## begin EXTRACTED MATERIAL

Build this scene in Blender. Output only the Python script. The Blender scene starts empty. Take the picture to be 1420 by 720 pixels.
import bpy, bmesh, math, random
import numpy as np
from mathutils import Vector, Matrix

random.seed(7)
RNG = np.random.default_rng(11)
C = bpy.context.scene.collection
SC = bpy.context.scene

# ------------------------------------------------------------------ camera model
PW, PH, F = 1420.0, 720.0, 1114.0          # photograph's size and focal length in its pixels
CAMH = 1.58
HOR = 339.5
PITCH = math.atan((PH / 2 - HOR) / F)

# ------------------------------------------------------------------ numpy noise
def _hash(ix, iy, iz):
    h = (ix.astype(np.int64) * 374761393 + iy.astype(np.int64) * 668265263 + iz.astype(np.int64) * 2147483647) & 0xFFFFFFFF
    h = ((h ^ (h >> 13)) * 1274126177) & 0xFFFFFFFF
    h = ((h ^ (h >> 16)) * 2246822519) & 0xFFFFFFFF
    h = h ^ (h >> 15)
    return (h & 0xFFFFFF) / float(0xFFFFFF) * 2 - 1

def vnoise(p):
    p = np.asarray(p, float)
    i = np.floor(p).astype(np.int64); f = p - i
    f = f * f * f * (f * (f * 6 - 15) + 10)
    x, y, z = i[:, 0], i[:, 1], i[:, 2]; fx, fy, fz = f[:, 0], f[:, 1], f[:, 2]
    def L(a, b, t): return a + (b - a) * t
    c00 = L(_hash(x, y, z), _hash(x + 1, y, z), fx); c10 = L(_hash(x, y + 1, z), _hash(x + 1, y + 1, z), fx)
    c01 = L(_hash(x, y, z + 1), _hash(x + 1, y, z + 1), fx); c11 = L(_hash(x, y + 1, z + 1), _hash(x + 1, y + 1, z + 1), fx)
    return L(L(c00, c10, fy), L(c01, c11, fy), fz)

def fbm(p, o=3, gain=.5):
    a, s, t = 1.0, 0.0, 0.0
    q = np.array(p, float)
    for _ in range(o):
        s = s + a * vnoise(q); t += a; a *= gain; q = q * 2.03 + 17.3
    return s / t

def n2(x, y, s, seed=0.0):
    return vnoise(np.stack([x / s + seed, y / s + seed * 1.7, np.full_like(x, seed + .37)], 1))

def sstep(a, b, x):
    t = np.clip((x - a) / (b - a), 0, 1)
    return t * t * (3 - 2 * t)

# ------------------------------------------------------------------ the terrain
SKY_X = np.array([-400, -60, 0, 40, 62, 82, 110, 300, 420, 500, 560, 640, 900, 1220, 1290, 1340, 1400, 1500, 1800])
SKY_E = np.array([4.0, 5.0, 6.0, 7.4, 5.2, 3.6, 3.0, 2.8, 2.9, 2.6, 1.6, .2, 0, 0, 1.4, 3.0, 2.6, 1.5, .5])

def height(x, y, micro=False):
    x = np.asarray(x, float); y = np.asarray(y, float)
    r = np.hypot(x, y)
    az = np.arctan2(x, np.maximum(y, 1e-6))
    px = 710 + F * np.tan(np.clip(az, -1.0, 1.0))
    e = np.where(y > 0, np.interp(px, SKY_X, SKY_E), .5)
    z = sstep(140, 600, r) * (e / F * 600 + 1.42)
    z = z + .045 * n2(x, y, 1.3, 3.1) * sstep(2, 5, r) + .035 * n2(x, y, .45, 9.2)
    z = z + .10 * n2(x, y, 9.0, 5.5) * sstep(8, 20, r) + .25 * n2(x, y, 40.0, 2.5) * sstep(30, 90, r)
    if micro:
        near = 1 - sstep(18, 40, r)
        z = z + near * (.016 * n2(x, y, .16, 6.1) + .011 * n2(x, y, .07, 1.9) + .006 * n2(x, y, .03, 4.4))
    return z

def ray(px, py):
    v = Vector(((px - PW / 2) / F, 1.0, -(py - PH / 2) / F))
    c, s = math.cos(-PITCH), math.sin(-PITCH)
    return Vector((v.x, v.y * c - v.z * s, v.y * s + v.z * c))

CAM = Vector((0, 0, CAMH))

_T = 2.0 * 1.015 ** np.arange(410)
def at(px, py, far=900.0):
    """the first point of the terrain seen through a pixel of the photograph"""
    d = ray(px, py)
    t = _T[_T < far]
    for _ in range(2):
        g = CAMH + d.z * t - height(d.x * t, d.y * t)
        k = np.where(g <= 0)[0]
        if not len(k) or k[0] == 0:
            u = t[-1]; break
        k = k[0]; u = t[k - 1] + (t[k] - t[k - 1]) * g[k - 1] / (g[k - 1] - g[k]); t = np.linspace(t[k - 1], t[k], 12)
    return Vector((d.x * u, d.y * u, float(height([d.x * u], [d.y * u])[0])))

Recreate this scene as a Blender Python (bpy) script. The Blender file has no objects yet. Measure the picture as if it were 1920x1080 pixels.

## end EXTRACTED MATERIAL

> WHAT YOU HAVE TO DO: The lines from the start of the entries above through the line containing "SC = bpy.context.scene" are the ones to return, please; copy them exactly and include both ends.

> EXERCISE OUTPUT:
Build this scene in Blender. Output only the Python script. The Blender scene starts empty. Take the picture to be 1420 by 720 pixels.
import bpy, bmesh, math, random
import numpy as np
from mathutils import Vector, Matrix

random.seed(7)
RNG = np.random.default_rng(11)
C = bpy.context.scene.collection
SC = bpy.context.scene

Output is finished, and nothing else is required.